* _What you have to do_
Would you quote the material below in full and unchanged?

[Start of Dataset content]

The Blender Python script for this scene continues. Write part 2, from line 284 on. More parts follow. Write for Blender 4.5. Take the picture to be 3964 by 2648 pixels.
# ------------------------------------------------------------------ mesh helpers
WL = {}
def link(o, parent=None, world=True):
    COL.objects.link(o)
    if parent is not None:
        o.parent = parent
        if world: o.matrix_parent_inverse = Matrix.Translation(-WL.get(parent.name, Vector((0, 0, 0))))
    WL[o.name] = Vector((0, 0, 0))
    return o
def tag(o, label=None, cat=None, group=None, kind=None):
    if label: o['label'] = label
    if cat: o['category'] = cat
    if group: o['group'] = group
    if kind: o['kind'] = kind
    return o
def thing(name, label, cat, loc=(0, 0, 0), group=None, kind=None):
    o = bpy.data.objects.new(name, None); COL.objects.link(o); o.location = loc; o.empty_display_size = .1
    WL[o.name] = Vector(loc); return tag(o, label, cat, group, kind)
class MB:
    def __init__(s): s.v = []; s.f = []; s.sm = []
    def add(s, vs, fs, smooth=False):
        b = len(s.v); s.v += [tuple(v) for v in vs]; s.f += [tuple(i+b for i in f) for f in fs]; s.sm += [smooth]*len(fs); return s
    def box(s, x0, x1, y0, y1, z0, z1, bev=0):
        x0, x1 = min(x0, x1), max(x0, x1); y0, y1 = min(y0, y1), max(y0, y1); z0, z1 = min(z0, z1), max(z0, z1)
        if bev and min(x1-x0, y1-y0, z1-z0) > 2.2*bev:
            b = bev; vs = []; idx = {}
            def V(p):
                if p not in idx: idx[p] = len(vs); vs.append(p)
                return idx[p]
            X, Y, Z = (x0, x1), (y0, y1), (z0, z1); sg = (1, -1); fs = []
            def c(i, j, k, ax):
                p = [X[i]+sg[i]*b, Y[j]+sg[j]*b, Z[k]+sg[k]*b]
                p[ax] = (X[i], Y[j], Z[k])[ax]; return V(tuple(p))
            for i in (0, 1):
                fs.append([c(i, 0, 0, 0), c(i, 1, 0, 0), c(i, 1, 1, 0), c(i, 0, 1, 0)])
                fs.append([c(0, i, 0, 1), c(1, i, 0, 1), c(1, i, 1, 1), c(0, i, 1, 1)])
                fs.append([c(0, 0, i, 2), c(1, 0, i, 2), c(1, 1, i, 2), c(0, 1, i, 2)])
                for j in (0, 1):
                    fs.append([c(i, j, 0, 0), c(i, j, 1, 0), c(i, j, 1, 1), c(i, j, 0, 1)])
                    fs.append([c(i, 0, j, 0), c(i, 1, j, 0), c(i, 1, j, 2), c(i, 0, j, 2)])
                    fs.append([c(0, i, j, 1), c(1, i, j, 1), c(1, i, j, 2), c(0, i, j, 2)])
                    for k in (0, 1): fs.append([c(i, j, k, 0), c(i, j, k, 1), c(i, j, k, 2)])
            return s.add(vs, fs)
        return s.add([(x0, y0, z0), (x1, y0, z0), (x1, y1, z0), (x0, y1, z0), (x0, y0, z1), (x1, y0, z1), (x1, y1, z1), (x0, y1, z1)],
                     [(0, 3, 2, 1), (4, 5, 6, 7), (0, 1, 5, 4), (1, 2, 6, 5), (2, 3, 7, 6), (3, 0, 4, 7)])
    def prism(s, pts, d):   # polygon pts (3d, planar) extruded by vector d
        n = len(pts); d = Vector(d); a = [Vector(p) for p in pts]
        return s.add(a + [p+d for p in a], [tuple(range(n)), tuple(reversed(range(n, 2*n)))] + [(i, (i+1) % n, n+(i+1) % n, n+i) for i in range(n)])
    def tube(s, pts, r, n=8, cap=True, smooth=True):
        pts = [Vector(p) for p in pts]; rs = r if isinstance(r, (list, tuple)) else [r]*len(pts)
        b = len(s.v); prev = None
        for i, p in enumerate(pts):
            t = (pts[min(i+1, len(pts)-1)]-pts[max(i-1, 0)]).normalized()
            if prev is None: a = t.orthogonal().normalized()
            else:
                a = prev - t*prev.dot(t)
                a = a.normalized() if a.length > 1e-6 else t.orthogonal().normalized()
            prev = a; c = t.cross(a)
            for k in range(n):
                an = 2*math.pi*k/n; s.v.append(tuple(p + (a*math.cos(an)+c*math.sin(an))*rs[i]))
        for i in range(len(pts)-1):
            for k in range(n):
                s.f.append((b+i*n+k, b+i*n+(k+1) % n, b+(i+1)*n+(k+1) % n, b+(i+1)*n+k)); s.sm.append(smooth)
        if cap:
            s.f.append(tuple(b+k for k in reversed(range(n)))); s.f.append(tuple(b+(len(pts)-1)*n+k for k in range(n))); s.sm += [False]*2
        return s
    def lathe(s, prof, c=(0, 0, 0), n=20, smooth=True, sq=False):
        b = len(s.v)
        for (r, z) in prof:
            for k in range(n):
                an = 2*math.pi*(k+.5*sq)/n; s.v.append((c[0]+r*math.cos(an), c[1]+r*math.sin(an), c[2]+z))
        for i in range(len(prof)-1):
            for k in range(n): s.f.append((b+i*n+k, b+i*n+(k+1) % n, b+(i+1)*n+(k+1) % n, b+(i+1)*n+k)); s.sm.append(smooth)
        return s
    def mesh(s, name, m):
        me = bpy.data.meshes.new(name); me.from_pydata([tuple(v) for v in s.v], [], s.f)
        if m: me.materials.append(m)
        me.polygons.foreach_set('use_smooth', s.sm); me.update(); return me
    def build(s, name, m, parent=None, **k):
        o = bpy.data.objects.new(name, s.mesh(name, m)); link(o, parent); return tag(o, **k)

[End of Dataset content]

* _Solution to the exercise_
The Blender Python script for this scene continues. Write part 2, from line 284 on. More parts follow. Write for Blender 4.5. Take the picture to be 3964 by 2648 pixels.
# ------------------------------------------------------------------ mesh helpers
WL = {}
def link(o, parent=None, world=True):
    COL.objects.link(o)
    if parent is not None:
        o.parent = parent
        if world: o.matrix_parent_inverse = Matrix.Translation(-WL.get(parent.name, Vector((0, 0, 0))))
    WL[o.name] = Vector((0, 0, 0))
    return o
def tag(o, label=None, cat=None, group=None, kind=None):
    if label: o['label'] = label
    if cat: o['category'] = cat
    if group: o['group'] = group
    if kind: o['kind'] = kind
    return o
def thing(name, label, cat, loc=(0, 0, 0), group=None, kind=None):
    o = bpy.data.objects.new(name, None); COL.objects.link(o); o.location = loc; o.empty_display_size = .1
    WL[o.name] = Vector(loc); return tag(o, label, cat, group, kind)
class MB:
    def __init__(s): s.v = []; s.f = []; s.sm = []
    def add(s, vs, fs, smooth=False):
        b = len(s.v); s.v += [tuple(v) for v in vs]; s.f += [tuple(i+b for i in f) for f in fs]; s.sm += [smooth]*len(fs); return s
    def box(s, x0, x1, y0, y1, z0, z1, bev=0):
        x0, x1 = min(x0, x1), max(x0, x1); y0, y1 = min(y0, y1), max(y0, y1); z0, z1 = min(z0, z1), max(z0, z1)
        if bev and min(x1-x0, y1-y0, z1-z0) > 2.2*bev:
            b = bev; vs = []; idx = {}
            def V(p):
                if p not in idx: idx[p] = len(vs); vs.append(p)
                return idx[p]
            X, Y, Z = (x0, x1), (y0, y1), (z0, z1); sg = (1, -1); fs = []
            def c(i, j, k, ax):
                p = [X[i]+sg[i]*b, Y[j]+sg[j]*b, Z[k]+sg[k]*b]
                p[ax] = (X[i], Y[j], Z[k])[ax]; return V(tuple(p))
            for i in (0, 1):
                fs.append([c(i, 0, 0, 0), c(i, 1, 0, 0), c(i, 1, 1, 0), c(i, 0, 1, 0)])
                fs.append([c(0, i, 0, 1), c(1, i, 0, 1), c(1, i, 1, 1), c(0, i, 1, 1)])
                fs.append([c(0, 0, i, 2), c(1, 0, i, 2), c(1, 1, i, 2), c(0, 1, i, 2)])
                for j in (0, 1):
                    fs.append([c(i, j, 0, 0), c(i, j, 1, 0), c(i, j, 1, 1), c(i, j, 0, 1)])
                    fs.append([c(i, 0, j, 0), c(i, 1, j, 0), c(i, 1, j, 2), c(i, 0, j, 2)])
                    fs.append([c(0, i, j, 1), c(1, i, j, 1), c(1, i, j, 2), c(0, i, j, 2)])
                    for k in (0, 1): fs.append([c(i, j, k, 0), c(i, j, k, 1), c(i, j, k, 2)])
            return s.add(vs, fs)
        return s.add([(x0, y0, z0), (x1, y0, z0), (x1, y1, z0), (x0, y1, z0), (x0, y0, z1), (x1, y0, z1), (x1, y1, z1), (x0, y1, z1)],
                     [(0, 3, 2, 1), (4, 5, 6, 7), (0, 1, 5, 4), (1, 2, 6, 5), (2, 3, 7, 6), (3, 0, 4, 7)])
    def prism(s, pts, d):   # polygon pts (3d, planar) extruded by vector d
        n = len(pts); d = Vector(d); a = [Vector(p) for p in pts]
        return s.add(a + [p+d for p in a], [tuple(range(n)), tuple(reversed(range(n, 2*n)))] + [(i, (i+1) % n, n+(i+1) % n, n+i) for i in range(n)])
    def tube(s, pts, r, n=8, cap=True, smooth=True):
        pts = [Vector(p) for p in pts]; rs = r if isinstance(r, (list, tuple)) else [r]*len(pts)
        b = len(s.v); prev = None
        for i, p in enumerate(pts):
            t = (pts[min(i+1, len(pts)-1)]-pts[max(i-1, 0)]).normalized()
            if prev is None: a = t.orthogonal().normalized()
            else:
                a = prev - t*prev.dot(t)
                a = a.normalized() if a.length > 1e-6 else t.orthogonal().normalized()
            prev = a; c = t.cross(a)
            for k in range(n):
                an = 2*math.pi*k/n; s.v.append(tuple(p + (a*math.cos(an)+c*math.sin(an))*rs[i]))
        for i in range(len(pts)-1):
            for k in range(n):
                s.f.append((b+i*n+k, b+i*n+(k+1) % n, b+(i+1)*n+(k+1) % n, b+(i+1)*n+k)); s.sm.append(smooth)
        if cap:
            s.f.append(tuple(b+k for k in reversed(range(n)))); s.f.append(tuple(b+(len(pts)-1)*n+k for k in range(n))); s.sm += [False]*2
        return s
    def lathe(s, prof, c=(0, 0, 0), n=20, smooth=True, sq=False):
        b = len(s.v)
        for (r, z) in prof:
            for k in range(n):
                an = 2*math.pi*(k+.5*sq)/n; s.v.append((c[0]+r*math.cos(an), c[1]+r*math.sin(an), c[2]+z))
        for i in range(len(prof)-1):
            for k in range(n): s.f.append((b+i*n+k, b+i*n+(k+1) % n, b+(i+1)*n+(k+1) % n, b+(i+1)*n+k)); s.sm.append(smooth)
        return s
    def mesh(s, name, m):
        me = bpy.data.meshes.new(name); me.from_pydata([tuple(v) for v in s.v], [], s.f)
        if m: me.materials.append(m)
        me.polygons.foreach_set('use_smooth', s.sm); me.update(); return me
    def build(s, name, m, parent=None, **k):
        o = bpy.data.objects.new(name, s.mesh(name, m)); link(o, parent); return tag(o, **k)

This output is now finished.